The World Through the Eyes of a UMD Benefactor

Clarice Smith’s Paintings Go on Display at Her Namesake Building

By Sala Levin ’10

three paintings hang on wall as woman works in gallery

Six paintings by Clarice Smith were installed yesterday in her namesake building, The Clarice Smith Performing Arts Center. The exhibition honors the artistic side of the late philanthropist, who, along with her family, generously supported UMD.

Photo by Eric Kruszewski

The philanthropic legacy of the Smith family is visible across the University of Maryland campus, from the Robert H. Smith School of Business to the Clarice Smith Performing Arts Center. Now, Terps can get a glimpse of a different Smith family heritage: Clarice Smith’s artistic one.

Six of her paintings went on display yesterday in her namesake building. The temporary exhibition coincides with a tribute concert later this month to honor the impact the Smiths have made on the university—which also includes professorships, scholarships, and support for research and programs. The paintings give visitors a more intimate view of her life and interests outside of philanthropy.

“My mother always said that she painted what she knew,” said Smith’s son, David Bruce Smith. “I think if you look at her work, you get a sense of who she was. She liked flowers, she liked horses, she loved us, she liked beauty, and she was a real lady.”

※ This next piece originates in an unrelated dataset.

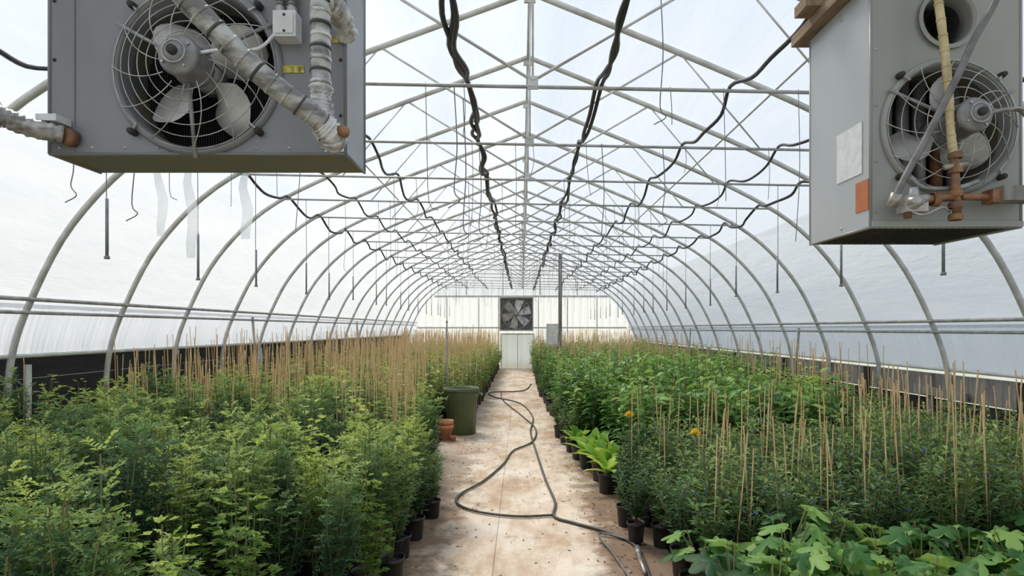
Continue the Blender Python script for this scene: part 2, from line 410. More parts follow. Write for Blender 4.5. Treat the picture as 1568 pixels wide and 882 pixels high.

Smith, who died in 2021, nurtured an artistic streak since childhood, according to her son. The daughter of parents who loved to entertain, young Clarice often grew bored of grown-up talk and amused herself by cutting paper dolls out of construction paper. At elementary school in Washington, D.C., the principal took note of Clarice’s talent and would frequently enlist her to add artistic flourishes to bulletin boards or classroom walls.

As an adult, Clarice began to pursue an artistic career in earnest after her three children were in high school. Smith, who had started her undergraduate studies at UMD, went on to earn bachelor’s and master’s degrees in fine arts from The George Washington University. There, professors Frank Wright and William Woodword “taught her about mood, composition and color, and she learned from those classes how to really mix colors and use them to her advantage artistically,” said David.

Soon, she blossomed, eventually showing her work at galleries in New York City, London, Paris and Jerusalem. An admirer of the Impressionistic portraitists John Singer Sargent and James Abbott McNeill Whistler, Smith was interested in “trying to capture the essence of life rather than life in its exactitude,” said Taras W. Matla, director of the UMD Art Gallery, who co-curated the installation with Ph.D. candidate Melanie Woody Nguyen.

Clarice’s work returned often to her beloved subjects: vases of flowers, the canals of Venice, horses resting in stables or in a blaze of motion during a race. But her favorite subject of all? “My father,” said David Bruce Smith.